The suggested pronunciations, on this page and on other pages, are primarily put forward to assist those who hear with internal ears as they read.

There are many collectors from different countries whose intonations and accents would be different.

Jean Marie Cadiou writes, "When I say "Xylophanes" in English I pronounce it something like "Zailophanees", with the emphasis on the "o". The French pronounce it differently, something like "Kzeelophaness" with no emphasis, and the Germans yet in a different way..."

In Greek myth, Phanes is the golden winged Primordial Being who was hatched from the shining Cosmic Egg that was the source of the universe.

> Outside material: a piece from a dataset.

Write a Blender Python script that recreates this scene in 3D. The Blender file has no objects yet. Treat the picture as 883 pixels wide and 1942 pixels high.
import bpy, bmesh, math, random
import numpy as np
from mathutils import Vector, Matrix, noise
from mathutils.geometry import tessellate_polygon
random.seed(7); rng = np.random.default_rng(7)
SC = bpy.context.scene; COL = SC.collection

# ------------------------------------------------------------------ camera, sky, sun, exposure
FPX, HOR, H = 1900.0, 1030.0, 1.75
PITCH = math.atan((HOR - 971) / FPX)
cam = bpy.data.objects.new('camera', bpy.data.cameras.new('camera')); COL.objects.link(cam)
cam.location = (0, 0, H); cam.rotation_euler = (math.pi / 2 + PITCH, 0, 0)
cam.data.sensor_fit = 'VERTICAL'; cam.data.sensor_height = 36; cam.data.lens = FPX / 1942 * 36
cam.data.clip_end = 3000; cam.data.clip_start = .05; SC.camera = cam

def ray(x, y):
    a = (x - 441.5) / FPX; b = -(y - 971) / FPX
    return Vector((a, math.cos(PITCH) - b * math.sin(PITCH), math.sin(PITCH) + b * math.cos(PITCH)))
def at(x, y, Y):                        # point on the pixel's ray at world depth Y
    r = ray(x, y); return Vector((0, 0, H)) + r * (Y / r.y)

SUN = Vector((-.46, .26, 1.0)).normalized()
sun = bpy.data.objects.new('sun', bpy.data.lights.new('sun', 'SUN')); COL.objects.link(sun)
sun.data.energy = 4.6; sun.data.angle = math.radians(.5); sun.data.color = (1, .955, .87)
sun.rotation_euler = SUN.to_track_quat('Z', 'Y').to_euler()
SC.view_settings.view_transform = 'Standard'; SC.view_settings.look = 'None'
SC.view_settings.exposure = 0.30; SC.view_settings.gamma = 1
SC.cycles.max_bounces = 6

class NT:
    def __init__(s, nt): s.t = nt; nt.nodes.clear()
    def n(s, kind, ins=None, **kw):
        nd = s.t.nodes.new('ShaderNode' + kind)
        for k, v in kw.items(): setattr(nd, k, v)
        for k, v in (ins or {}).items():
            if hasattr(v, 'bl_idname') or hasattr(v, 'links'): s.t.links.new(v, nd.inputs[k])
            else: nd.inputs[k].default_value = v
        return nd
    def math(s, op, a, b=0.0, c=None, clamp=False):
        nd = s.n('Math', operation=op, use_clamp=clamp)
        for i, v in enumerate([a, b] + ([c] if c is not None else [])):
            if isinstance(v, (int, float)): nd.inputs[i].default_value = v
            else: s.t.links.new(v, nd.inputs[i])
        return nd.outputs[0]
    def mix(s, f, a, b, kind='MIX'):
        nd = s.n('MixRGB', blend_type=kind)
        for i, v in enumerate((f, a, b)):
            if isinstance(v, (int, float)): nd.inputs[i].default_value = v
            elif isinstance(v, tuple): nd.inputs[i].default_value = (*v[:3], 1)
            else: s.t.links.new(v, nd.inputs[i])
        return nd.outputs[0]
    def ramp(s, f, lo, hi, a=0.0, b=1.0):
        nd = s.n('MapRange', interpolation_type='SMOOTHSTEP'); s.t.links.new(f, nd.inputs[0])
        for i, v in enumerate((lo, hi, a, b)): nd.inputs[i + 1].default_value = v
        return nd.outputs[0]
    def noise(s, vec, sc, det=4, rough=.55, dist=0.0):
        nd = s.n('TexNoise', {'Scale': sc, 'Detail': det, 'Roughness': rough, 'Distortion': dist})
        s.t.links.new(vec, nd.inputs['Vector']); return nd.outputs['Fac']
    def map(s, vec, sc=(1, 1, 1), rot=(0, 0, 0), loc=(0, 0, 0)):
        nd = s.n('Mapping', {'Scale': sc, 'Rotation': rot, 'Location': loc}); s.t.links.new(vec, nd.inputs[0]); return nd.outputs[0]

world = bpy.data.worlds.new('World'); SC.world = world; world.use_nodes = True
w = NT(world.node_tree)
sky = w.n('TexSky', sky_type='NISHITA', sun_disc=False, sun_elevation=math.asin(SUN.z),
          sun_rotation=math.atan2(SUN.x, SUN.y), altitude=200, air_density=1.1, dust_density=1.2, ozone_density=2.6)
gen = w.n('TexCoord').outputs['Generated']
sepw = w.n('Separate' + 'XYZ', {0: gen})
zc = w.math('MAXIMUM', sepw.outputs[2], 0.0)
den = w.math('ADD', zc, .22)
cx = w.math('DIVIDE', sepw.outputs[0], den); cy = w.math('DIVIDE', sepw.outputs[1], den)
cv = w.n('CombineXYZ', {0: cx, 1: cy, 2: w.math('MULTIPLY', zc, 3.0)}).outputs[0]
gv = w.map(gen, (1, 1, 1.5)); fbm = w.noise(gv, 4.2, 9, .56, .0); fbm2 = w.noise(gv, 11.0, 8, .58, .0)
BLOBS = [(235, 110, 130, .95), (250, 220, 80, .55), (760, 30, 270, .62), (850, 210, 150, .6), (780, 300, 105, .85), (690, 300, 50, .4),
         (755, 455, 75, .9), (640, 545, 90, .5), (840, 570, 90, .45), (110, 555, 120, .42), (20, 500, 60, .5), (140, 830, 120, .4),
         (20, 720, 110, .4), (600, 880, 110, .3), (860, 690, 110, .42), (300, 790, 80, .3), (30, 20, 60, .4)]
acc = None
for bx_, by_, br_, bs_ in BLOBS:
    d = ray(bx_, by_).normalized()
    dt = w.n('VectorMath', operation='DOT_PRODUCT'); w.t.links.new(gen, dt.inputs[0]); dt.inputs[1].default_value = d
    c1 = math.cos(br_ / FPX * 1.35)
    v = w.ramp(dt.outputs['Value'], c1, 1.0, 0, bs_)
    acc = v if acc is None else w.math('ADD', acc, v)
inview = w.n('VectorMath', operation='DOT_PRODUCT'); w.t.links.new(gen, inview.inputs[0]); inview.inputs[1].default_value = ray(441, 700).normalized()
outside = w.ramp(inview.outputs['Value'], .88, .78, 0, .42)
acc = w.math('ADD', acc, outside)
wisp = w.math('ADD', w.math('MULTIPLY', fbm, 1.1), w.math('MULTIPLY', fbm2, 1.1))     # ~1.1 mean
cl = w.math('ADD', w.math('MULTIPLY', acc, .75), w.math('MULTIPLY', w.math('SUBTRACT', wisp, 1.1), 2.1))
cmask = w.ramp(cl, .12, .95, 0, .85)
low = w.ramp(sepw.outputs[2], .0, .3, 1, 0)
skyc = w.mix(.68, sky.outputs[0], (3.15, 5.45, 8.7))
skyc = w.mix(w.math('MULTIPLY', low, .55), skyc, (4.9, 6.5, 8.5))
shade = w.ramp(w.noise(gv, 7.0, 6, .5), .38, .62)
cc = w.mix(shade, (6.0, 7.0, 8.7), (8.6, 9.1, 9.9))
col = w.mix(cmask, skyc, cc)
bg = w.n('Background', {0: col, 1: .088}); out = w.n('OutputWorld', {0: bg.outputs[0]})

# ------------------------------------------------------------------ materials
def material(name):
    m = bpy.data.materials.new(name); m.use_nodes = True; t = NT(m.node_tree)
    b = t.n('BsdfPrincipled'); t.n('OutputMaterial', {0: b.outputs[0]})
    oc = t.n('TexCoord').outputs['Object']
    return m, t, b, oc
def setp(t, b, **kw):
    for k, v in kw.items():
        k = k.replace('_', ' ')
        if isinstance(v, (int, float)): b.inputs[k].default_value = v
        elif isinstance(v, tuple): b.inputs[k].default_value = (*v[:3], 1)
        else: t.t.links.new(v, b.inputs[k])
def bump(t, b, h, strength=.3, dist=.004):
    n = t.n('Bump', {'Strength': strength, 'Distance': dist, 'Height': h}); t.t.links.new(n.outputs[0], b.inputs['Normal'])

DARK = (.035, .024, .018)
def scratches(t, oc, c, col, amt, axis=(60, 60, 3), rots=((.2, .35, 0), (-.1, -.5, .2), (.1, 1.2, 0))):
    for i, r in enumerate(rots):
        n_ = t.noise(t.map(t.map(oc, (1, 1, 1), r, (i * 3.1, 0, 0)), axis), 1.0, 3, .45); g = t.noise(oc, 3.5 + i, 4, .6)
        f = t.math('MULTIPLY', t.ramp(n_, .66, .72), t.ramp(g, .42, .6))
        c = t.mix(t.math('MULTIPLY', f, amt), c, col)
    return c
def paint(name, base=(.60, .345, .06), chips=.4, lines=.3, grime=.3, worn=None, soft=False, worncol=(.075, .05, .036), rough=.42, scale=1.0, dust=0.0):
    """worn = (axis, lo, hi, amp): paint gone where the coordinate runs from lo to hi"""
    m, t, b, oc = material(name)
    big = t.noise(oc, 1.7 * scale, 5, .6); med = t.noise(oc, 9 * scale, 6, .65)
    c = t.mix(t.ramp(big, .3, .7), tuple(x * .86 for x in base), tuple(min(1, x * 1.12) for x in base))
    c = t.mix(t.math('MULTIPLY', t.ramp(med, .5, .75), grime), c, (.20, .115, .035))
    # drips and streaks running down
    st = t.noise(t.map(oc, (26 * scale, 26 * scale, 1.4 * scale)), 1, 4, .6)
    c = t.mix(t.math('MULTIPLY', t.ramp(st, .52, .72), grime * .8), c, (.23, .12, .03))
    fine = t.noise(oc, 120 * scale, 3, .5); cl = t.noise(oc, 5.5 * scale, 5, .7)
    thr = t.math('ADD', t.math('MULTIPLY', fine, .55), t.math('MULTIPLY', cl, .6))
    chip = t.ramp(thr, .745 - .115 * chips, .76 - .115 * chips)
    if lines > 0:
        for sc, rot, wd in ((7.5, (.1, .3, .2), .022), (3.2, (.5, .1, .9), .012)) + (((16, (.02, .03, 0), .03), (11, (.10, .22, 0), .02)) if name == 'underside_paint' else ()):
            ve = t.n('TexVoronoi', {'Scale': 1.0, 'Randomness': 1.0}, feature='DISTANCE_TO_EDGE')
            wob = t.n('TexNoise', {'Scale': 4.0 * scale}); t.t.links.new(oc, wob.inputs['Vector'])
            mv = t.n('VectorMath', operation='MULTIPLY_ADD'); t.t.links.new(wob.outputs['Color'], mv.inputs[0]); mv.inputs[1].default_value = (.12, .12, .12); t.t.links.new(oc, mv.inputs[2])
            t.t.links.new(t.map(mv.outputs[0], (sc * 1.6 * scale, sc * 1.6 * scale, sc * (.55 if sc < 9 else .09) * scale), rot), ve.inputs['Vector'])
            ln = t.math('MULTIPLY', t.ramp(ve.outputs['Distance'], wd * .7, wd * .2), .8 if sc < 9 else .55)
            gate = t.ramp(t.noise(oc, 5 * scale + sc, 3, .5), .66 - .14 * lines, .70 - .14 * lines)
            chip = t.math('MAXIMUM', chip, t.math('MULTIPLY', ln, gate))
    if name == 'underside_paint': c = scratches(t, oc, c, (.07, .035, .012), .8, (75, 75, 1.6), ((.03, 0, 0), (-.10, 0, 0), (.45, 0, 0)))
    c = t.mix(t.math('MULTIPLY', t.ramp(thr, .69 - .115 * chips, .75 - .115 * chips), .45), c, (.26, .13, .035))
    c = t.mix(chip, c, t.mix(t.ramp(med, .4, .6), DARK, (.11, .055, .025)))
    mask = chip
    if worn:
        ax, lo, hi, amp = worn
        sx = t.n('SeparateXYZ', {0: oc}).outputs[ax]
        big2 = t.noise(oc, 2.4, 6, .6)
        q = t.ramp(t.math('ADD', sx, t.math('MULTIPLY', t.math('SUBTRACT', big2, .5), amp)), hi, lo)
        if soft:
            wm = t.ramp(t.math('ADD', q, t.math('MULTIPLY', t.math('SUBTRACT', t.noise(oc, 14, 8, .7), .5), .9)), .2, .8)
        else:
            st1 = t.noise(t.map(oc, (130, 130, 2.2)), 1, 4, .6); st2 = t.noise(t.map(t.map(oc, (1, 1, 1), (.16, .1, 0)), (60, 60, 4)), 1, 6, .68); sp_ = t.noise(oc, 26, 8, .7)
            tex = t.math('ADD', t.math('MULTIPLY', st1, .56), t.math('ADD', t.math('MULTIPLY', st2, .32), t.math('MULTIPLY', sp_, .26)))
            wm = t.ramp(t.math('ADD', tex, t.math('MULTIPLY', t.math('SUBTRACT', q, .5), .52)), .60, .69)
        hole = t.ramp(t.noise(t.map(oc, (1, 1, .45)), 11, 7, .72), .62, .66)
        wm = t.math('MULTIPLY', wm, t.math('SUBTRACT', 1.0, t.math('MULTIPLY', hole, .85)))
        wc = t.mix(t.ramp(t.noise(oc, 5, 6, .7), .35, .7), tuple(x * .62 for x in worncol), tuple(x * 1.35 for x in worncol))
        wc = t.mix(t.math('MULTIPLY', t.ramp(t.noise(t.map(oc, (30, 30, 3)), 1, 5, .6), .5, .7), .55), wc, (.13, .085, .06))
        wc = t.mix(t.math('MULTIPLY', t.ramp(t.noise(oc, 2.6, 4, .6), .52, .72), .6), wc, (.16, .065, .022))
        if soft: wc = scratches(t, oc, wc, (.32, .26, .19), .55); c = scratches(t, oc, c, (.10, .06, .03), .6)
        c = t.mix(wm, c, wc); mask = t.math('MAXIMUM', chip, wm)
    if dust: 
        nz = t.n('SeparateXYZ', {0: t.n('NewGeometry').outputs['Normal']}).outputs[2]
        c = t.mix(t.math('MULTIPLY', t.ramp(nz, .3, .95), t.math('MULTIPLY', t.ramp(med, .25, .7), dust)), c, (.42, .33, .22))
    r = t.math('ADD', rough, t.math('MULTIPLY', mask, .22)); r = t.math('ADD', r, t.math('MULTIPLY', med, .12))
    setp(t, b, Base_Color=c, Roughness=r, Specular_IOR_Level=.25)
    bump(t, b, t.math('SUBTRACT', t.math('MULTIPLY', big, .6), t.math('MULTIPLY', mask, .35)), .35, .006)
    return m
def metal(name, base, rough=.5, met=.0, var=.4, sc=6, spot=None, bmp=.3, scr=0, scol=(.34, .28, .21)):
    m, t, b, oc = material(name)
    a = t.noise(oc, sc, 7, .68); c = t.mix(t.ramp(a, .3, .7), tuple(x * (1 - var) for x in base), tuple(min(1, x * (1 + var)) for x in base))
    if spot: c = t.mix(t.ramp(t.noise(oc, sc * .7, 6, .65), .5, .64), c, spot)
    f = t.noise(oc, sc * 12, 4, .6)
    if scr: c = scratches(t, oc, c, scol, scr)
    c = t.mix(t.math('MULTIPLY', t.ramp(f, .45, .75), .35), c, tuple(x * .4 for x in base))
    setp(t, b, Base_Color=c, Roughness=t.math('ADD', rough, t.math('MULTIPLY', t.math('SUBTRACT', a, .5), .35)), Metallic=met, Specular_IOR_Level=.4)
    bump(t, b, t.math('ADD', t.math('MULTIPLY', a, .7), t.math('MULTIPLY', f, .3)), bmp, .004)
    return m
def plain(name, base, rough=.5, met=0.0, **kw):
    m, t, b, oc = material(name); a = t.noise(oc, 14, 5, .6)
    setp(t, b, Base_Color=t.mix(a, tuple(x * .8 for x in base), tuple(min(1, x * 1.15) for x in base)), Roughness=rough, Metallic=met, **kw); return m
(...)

He personifies light emerging from chaos.

"Xylo" is the Greek word for wood.

The specimen type for the genus Xylophanes is Xylophanes anubus. Perhaps ? when Hubner examined this species, the yellow-orange and brown tones of the forewings suggested wings of wood.

Jean Marie Cadiou writes, X. kiefferi is named after my good friend Pierre Kieffer, from Metz, France. He is a butterfly enthusiast, and gave me the first known specimen of this species. Suggested pronunciation is 'kee-fer-ai', unless you prefer to describe it as 'kee-fur-ai'."

Jean Marie's "ai" and my "eye" are pronounced the same.